Nike has delivered a heavy blow to Israel’s economy. The mega-brand has declared that it will no longer sell its goods in shops in the occupation state, a decision that social media users have hailed a huge success for the worldwide Boycott, Divestment, and Sanctions (BDS) movement.

In a letter to Israel Nike reportedly said,  “Following a comprehensive review performed by the company and considering the changing marketplace, it has been decided that the continuation of the business relationship between you and the company does no longer match the company’s policy and goals”.

Nike’s decision is likely to have a significant impact on retailers. Its goods make for a significant percentage of revenues as one of the most popular sports brands in the world.

Although the change seems to be in line with the company’s overall strategy to limit the number of shops it works with and channel business via its website, it has sparked an online discussion over the company’s motives.

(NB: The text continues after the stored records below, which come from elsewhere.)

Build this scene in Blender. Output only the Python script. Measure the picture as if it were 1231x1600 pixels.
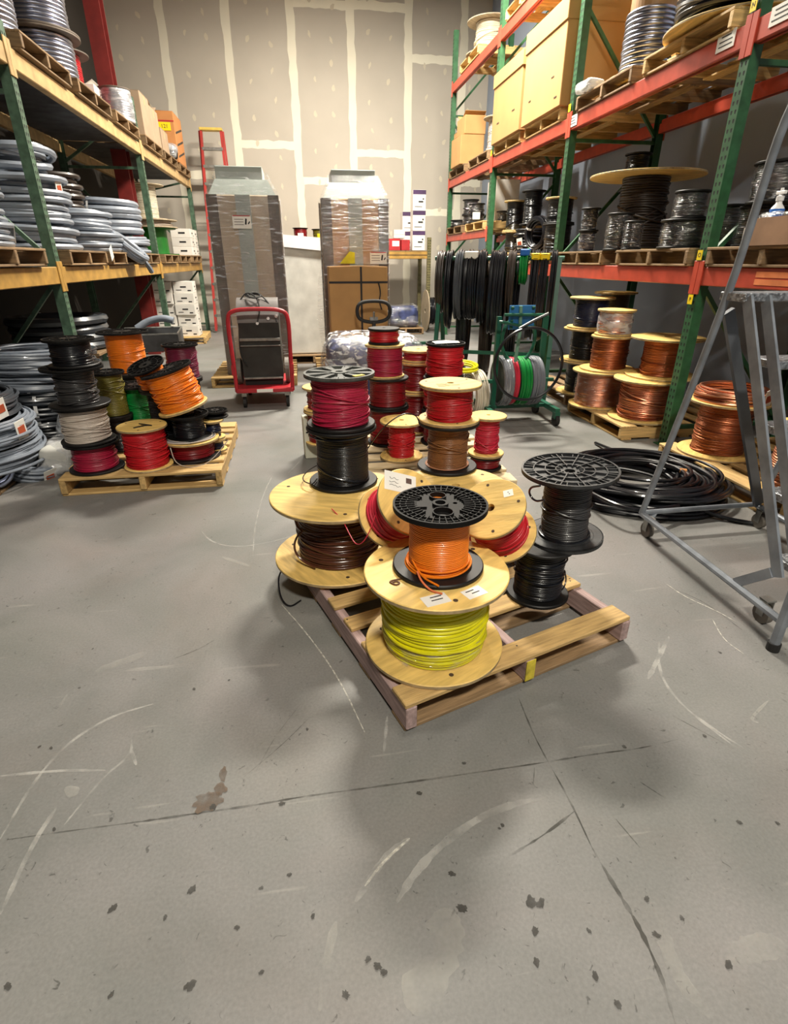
import bpy, bmesh, math, random
from mathutils import Vector, Matrix, Euler
random.seed(7)
for _o in list(bpy.data.objects): bpy.data.objects.remove(_o, do_unlink=True)
SC = bpy.context.scene
COL = SC.collection
pi = math.pi
# ------------------------------------------------------------------ camera
F_PX, CXP, CYP, CAMH = 843.0, 615.5, 800.0, 1.40
PITCH, YAW = math.radians(25.0), math.radians(9.2)
cam_d = bpy.data.cameras.new('camera'); cam = bpy.data.objects.new('camera', cam_d); COL.objects.link(cam)
cam_d.sensor_fit = 'HORIZONTAL'; cam_d.sensor_width = 36.0; cam_d.lens = 36.0*F_PX/1231.0
cam_d.clip_start = 0.02
cam.location = (0, 0, CAMH); cam.rotation_euler = (pi/2-PITCH, 0, -YAW)
SC.camera = cam
# ------------------------------------------------------------------ world, exposure
w = bpy.data.worlds.new('world'); SC.world = w; w.use_nodes = True
w.node_tree.nodes['Background'].inputs[0].default_value = (0.9, 0.92, 1.0, 1)
w.node_tree.nodes['Background'].inputs[1].default_value = 0.05
SC.view_settings.view_transform = 'Standard'; SC.view_settings.look = 'None'
SC.view_settings.gamma = 1.0; SC.view_settings.use_curve_mapping = False
SC.view_settings.exposure = 0.5
# high bay lamps: (x, y, z, watts)
LAMPS = [(1.9, 7.2, 5.6, 620), (0.9, 2.0, 6.1, 40), (0.6, -2.6, 6.1, 370), (0.9, 10.2, 6.2, 310)]
LAMP_COL = (1.0, 0.93, 0.80)
# ------------------------------------------------------------------ measuring helpers (photo pixel -> point in the room)
def ray(px, py):
    u = (px-CXP)/F_PX; v = (py-CYP)/F_PX
    f = math.cos(PITCH)-v*math.sin(PITCH); z = -math.sin(PITCH)-v*math.cos(PITCH)
    return Vector((u*math.cos(YAW)+f*math.sin(YAW), f*math.cos(YAW)-u*math.sin(YAW), z))
O0 = Vector((0, 0, CAMH))
def PZ(px, py, z):
    d = ray(px, py); return O0+d*((z-CAMH)/d.z)
def PY(px, py, y):
    d = ray(px, py); return O0+d*(y/d.y)
def PX(px, py, x):
    d = ray(px, py); return O0+d*(x/d.x)
def depth(p):
    f = p[0]*math.sin(YAW)+p[1]*math.cos(YAW); return f*math.cos(PITCH)-(p[2]-CAMH)*math.sin(PITCH)
def zat(x, y, py):
    f = x*math.sin(YAW)+y*math.cos(YAW); k = (CYP-py)/F_PX
    return CAMH+f*(k*math.cos(PITCH)-math.sin(PITCH))/(math.cos(PITCH)+k*math.sin(PITCH))
def m_of(px, p): return px*depth(p)/F_PX
# ------------------------------------------------------------------ materials
def lin(c):
    return tuple(((v/255)/12.92 if v/255 <= 0.04045 else ((v/255+0.055)/1.055)**2.4) for v in c)+(1,)
MATS = {}
def mat(name, col, rough=0.5, metal=0.0, var=0.12, scale=6.0, bump=0.0, bscale=40.0, stretch=None, coat=0.0, rnd=0.06, spec=0.5, col2=None):
    if name in MATS: return MATS[name]
    m = bpy.data.materials.new(name); m.use_nodes = True; nt = m.node_tree; N = nt.nodes; L = nt.links
    b = N['Principled BSDF']
    b.inputs['Roughness'].default_value = rough; b.inputs['Metallic'].default_value = metal
    b.inputs['Coat Weight'].default_value = coat; b.inputs['Specular IOR Level'].default_value = spec
    tc = N.new('ShaderNodeTexCoord'); mp = N.new('ShaderNodeMapping'); L.new(tc.outputs['Object'], mp.inputs[0])
    if stretch: mp.inputs['Scale'].default_value = stretch
    no = N.new('ShaderNodeTexNoise'); no.inputs['Scale'].default_value = scale; no.inputs['Detail'].default_value = 5
    L.new(mp.outputs[0], no.inputs['Vector'])
    oi = N.new('ShaderNodeObjectInfo')
    vm = N.new('ShaderNodeVectorMath'); vm.operation = 'ADD'
    L.new(tc.outputs['Object'], vm.inputs[0]); L.new(oi.outputs['Random'], vm.inputs[1]); L.new(vm.outputs[0], mp.inputs[0])
    c = lin(col); d = lin(col2) if col2 else tuple(v*(1-2.2*var) for v in c[:3])+(1,)
    e = c if col2 else tuple(min(1, v*(1+var)) for v in c[:3])+(1,)
    r = N.new('ShaderNodeValToRGB'); r.color_ramp.elements[0].position = .3; r.color_ramp.elements[1].position = .7
    r.color_ramp.elements[0].color = d; r.color_ramp.elements[1].color = e
    L.new(no.outputs['Fac'], r.inputs[0])
    hs = N.new('ShaderNodeHueSaturation'); L.new(r.outputs[0], hs.inputs['Color'])
    mr = N.new('ShaderNodeMapRange'); mr.inputs[3].default_value = 1-rnd*1.5; mr.inputs[4].default_value = 1+rnd
    L.new(oi.outputs['Random'], mr.inputs[0]); L.new(mr.outputs[0], hs.inputs['Value'])
    L.new(hs.outputs[0], b.inputs['Base Color'])
    if bump:
        n2 = N.new('ShaderNodeTexNoise'); n2.inputs['Scale'].default_value = bscale; n2.inputs['Detail'].default_value = 4
        L.new(mp.outputs[0], n2.inputs['Vector'])
        bp = N.new('ShaderNodeBump'); bp.inputs['Strength'].default_value = bump; bp.inputs['Distance'].default_value = .01
        L.new(n2.outputs['Fac'], bp.inputs['Height']); L.new(bp.outputs[0], b.inputs['Normal'])
    MATS[name] = m; return m
def film(name, milk=.03, streak=.4, gloss=.10, rough=0.09, bump=0.8, bscale=5.0, stretch=(1.2, 1.2, 8.0), lo=.56, hi=.66):
    """clear plastic: mostly see-through, a little milky, glossy along its wrinkles"""
    if name in MATS: return MATS[name]
    m = bpy.data.materials.new(name); m.use_nodes = True; nt = m.node_tree; N = nt.nodes; L = nt.links
    for n in list(N): N.remove(n)
    out = N.new('ShaderNodeOutputMaterial'); tr = N.new('ShaderNodeBsdfTransparent'); df = N.new('ShaderNodeBsdfDiffuse'); gl = N.new('ShaderNodeBsdfGlossy')
    df.inputs[0].default_value = (.85, .86, .88, 1); gl.inputs['Roughness'].default_value = rough
    tc = N.new('ShaderNodeTexCoord'); mp = N.new('ShaderNodeMapping'); mp.inputs['Scale'].default_value = stretch; mp.inputs['Rotation'].default_value = (.12, .1, 0)
    L.new(tc.outputs['Object'], mp.inputs[0])
    no = N.new('ShaderNodeTexNoise'); no.inputs['Scale'].default_value = bscale; no.inputs['Detail'].default_value = 6; no.inputs['Distortion'].default_value = .5
    L.new(mp.outputs[0], no.inputs['Vector'])
    bp = N.new('ShaderNodeBump'); bp.inputs['Strength'].default_value = bump; bp.inputs['Distance'].default_value = .03
    L.new(no.outputs['Fac'], bp.inputs['Height']); L.new(bp.outputs[0], gl.inputs['Normal'])
    m1 = N.new('ShaderNodeMixShader'); m2 = N.new('ShaderNodeMixShader')
    mr = N.new('ShaderNodeMapRange'); mr.inputs[1].default_value = lo; mr.inputs[2].default_value = hi; mr.inputs[3].default_value = milk; mr.inputs[4].default_value = streak
    L.new(no.outputs['Fac'], mr.inputs[0]); L.new(mr.outputs[0], m1.inputs[0]); L.new(tr.outputs[0], m1.inputs[1]); L.new(df.outputs[0], m1.inputs[2])
    m2.inputs[0].default_value = gloss; L.new(m1.outputs[0], m2.inputs[1]); L.new(gl.outputs[0], m2.inputs[2]); L.new(m2.outputs[0], out.inputs[0])
    MATS[name] = m; return m
def M(n): return MATS[n]
ply = mat('plywood', (240, 202, 118), .55, var=.14, scale=5, stretch=(1.2, 7, 5), bump=.15, bscale=20, rnd=.10)
plyg = mat('plywood_edge', (172, 150, 112), .7, var=.2, scale=25)
pal = mat('pallet_wood', (208, 172, 112), .68, var=.16, scale=5, stretch=(1.2, 14, 14), bump=.3, bscale=22, rnd=.16)
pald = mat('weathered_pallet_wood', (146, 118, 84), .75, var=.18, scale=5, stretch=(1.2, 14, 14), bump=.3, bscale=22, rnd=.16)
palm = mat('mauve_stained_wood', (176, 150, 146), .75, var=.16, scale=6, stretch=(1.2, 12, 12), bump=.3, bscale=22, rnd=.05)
mat('black_plastic', (24, 23, 23), .5, var=.3, scale=8, rnd=.1, spec=.3)
mat('grey_black_plastic', (52, 53, 55), .45, var=.35, scale=18, rnd=.1)
mat('dark_void', (14, 13, 12), .9)
mat('drum_wood', (150, 112, 70), .7)
WIRE = {}
for n, c, ro, me in (('yellow', (226, 218, 20), .3, 0), ('orange', (240, 128, 28), .32, 0), ('brown', (84, 46, 32), .25, 0),
    ('tan_brown', (132, 88, 52), .35, 0), ('black', (17, 18, 24), .3, 0), ('magenta', (168, 28, 62), .42, 0), ('red', (190, 22, 34), .4, 0),
    ('dark_red', (128, 16, 26), .35, 0), ('pink_red', (212, 46, 70), .4, 0), ('beige', (196, 184, 172), .4, 0), ('green', (18, 140, 62), .35, 0),
    ('olive', (112, 104, 34), .4, 0), ('purple', (110, 22, 58), .35, 0), ('navy', (28, 34, 62), .35, 0), ('grey', (120, 124, 132), .35, 0),
    ('copper', (212, 146, 116), .36, 1), ('dark_copper', (182, 114, 82), .38, 1), ('white', (214, 206, 184), .45, 0), ('grey_black', (56, 55, 56), .35, 0),
    ('conduit', (138, 146, 158), .34, 0), ('dark_conduit', (66, 70, 76), .3, 0), ('brown_black', (48, 38, 32), .4, 0), ('steel', (170, 174, 190), .3, 1)):
    WIRE[n] = mat('wire_'+n, c, ro, me, var=.08, scale=9, coat=.15 if not me else 0, rnd=.05)
mat('cardboard', (178, 136, 84), .8, var=.06, scale=4, rnd=.06)
mat('kraft_light', (178, 136, 82), .8, var=.05, scale=3, rnd=.05)
mat('cardboard_dark', (74, 56, 38), .8, var=.08, scale=4)
mat('orange_cardboard', (196, 132, 76), .8, var=.05, scale=4)
mat('paper', (238, 236, 228), .6, var=.03)
mat('ink', (36, 34, 36), .7)
mat('red_print', (184, 40, 44), .6)
mat('rack_green', (46, 92, 58), .45, var=.16, scale=14, rnd=.05)
mat('rack_green_faded', (78, 106, 84), .55, var=.2, scale=16, rnd=.05)
mat('rack_olive', (120, 112, 74), .55, var=.2, scale=16)
mat('rack_orange', (190, 74, 54), .42, var=.10, scale=8, rnd=.03)
mat('rack_tan', (196, 164, 112), .5, var=.14, scale=9, rnd=.04)
mat('rack_yellow', (178, 138, 68), .5, var=.14, scale=9, rnd=.04)
mat('tag_yellow', (246, 212, 20), .5, var=.03)
mat('red_oxide', (122, 38, 34), .55, var=.12)
mat('cart_red', (176, 36, 46), .4, var=.12, scale=10)
mat('ladder_red', (176, 52, 46), .45, var=.1)
mat('ladder_yellow', (228, 196, 96), .5)
mat('steel_grey', (140, 146, 154), .42, .35, var=.14, scale=12)
mat('galv', (160, 160, 156), .38, .8, var=.15, scale=20)
mat('deck_steel', (92, 92, 94), .5, .5, var=.2)
mat('dark_metal', (52, 52, 50), .45, .3, var=.2)
mat('machine_grey', (118, 114, 112), .4, .3, var=.1)
mat('rubber', (30, 29, 28), .7)
mat('wheel_grey', (106, 100, 92), .6)
mat('green_paint', (24, 92, 70), .4, var=.12)
mat('blue_paint', (46, 118, 176), .45, var=.08)
mat('white_box', (232, 228, 220), .6, var=.04)
mat('purple_print', (70, 44, 84), .6)
mat('wire_spray_blue', (40, 110, 200), .4)
mat('white_plastic', (236, 236, 236), .4, var=.03)
mat('foam_grey', (158, 166, 160), .7, var=.05)
mat('taupe_wrap_core', (168, 150, 126), .6, var=.08)
mat('blue_goods', (58, 68, 110), .5, var=.4, scale=7)
mat('white_goods', (206, 206, 200), .6, var=.08)
film('stretch_film'); film('stretch_film_light', .01, .30, .10, bump=.8, bscale=12, stretch=(1, 1, 4), lo=.58, hi=.7); film('milky_film', .22, .6, .14, bscale=8, stretch=(1, 1, 2.5), lo=.45, hi=.62)
film('crinkled_film', .03, .75, .22, bump=1.0, bscale=13, stretch=(1, 1, 2.0), rough=.06, lo=.50, hi=.60); film('dark_wrap_film', .01, .30, .13, bump=1.0, bscale=13, stretch=(1, 1, 2.6), rough=.07, lo=.61, hi=.68)
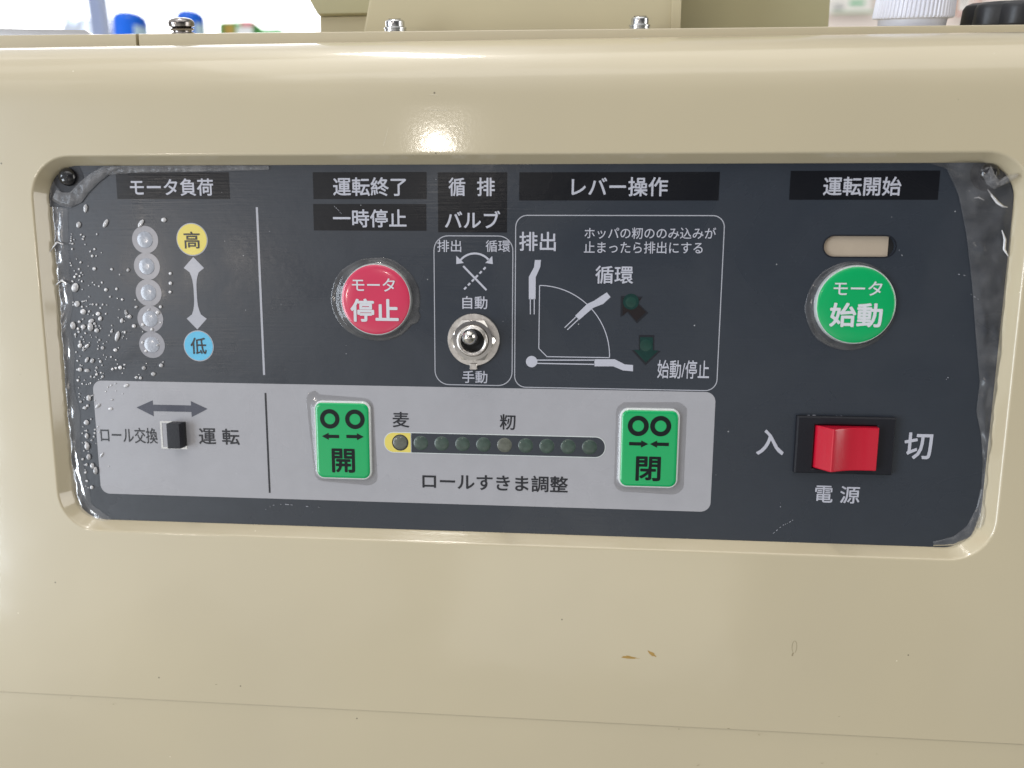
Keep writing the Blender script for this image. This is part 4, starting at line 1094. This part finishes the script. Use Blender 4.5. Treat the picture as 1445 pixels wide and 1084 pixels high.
# pale things outside: glare and haze put into the colour and a faint glow
fm = mat('glare_glow_blue_grey', (0.72, 0.80, 0.95), .6, vary=.08, vscale=8, emit=((0.75, 0.85, 1.0), 0.22))
def outline(name, pts, Y, depth, mt):
    P = [W3(x, y, Y) for x, y in pts]; bm = bmesh.new()
    prism_into(bm, [(p.x / MM, p.z / MM) for p in P], -(Y + depth) / MM, -Y / MM)
    return link(name, bm, mt, None)
o = outline('shrub', [(86, 60), (87, 36), (92, 32), (86, 27), (87, 22), (92, 20), (96, 24), (95, 29), (101, 33), (104, 36), (111, 26), (119, 24), (117, 40), (118, 60)], 2.9, .12, fm)
tag(o, 'pale hazy shrub outside, low in the white glare left of the leaning post', 'shrub')
o = slab('carton', 403, 417, 40.5, 110, Yc, .06, mat('pale_blue_carton', (.55, .68, .80), .5, vary=.08), .003); tag(o, 'tiny pale blue carton at the right end of the far shelf', 'carton')
# posters on the far wall
Yp = 1.9
wallm = mat('pale_wall', (0.92, 0.82, 0.76), .8, vary=.05, vscale=4)
o = slab('back_wall', 940, 1800, -700, 320, Yp + .02, .1, wallm); tag(o, kind='structure')
def poster(l, r_, t, b, lb, bits):
    p = slab('poster', l, r_, t, b, Yp, .004, mat('poster_paper', (.92, .89, .84), .6, vary=.04), 0); tag(p, lb, 'poster')
    for (l2, r2, t2, b2, col) in bits: slab('printed_block', l2, r2, t2, b2, Yp - .003, .002, mat('poster_ink', col, .6, vary=.05), 0, p)
poster(1166, 1243, -160, 19, 'pale notice with green bars on the far wall left of the white cap', [(1199, 1220, 1.5, 6.5, (.15, .55, .28)), (1174, 1241, 15.5, 19, (.42, .58, .40)), (1176, 1192, 6, 7, (.35, .38, .40)), (1176, 1190, 9, 10, (.35, .38, .40)), (1176, 1191, 12, 13, (.35, .38, .40))])
poster(1349, 1398, -160, 24, 'cream notice with red frame on the far wall beside the black knob', [(1350, 1392, 17.5, 21, (.65, .12, .07)), (1361, 1364.5, -40, 5, (.03, .03, .03)), (1372, 1376, -40, 12, (.7, .16, .05)), (1350, 1352, -60, 17.5, (.55, .25, .15)), (1380, 1386, -40, 8, (.7, .22, .10))])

The decision comes after ice cream giant Ben & Jerry’s announced that it will no longer sell its products in the occupied Palestinian territory.

Earlier this year, the company’s founders, Bennett Cohen and Jerry Greenfield, stated that their company is “on the right side of history” by boycotting business in the occupied West Bank. Praising the decision, Amnesty International described it as “a legitimate and necessary response, in line with its responsibility to respect international law and human rights.

Prior to Ben & Jerry’s announcement, several high-profile reports concluded that Israel is practicing apartheid. In April, the pre-eminent human rights organization Human Rights Watch (HRW) joined a host of other prominent groups to declare that Israel is committing the crimes of apartheid and persecution.

Prior to HRW’s study, B’Tselem, an Israeli human rights organization, called Israel a “apartheid” state that “promotes and maintains Jewish dominance between the Mediterranean Sea and the Jordan River.” B’Tselem rejected the widespread belief that Israel is a democracy inside the Green (1949 Armistice) Line, echoing the UN’s 2017 assessment that found Israel to be practicing apartheid.

Earlier in June, in an article, the two former Israeli ambassadors to South Africa slammed Israel as an apartheid state, citing similarities with South Africa’s system of official racial segregation, which ended in 1994.

According to a recent study, a quarter of American Jews think Israel is an apartheid state, as do almost two-thirds of American intellectuals and academics.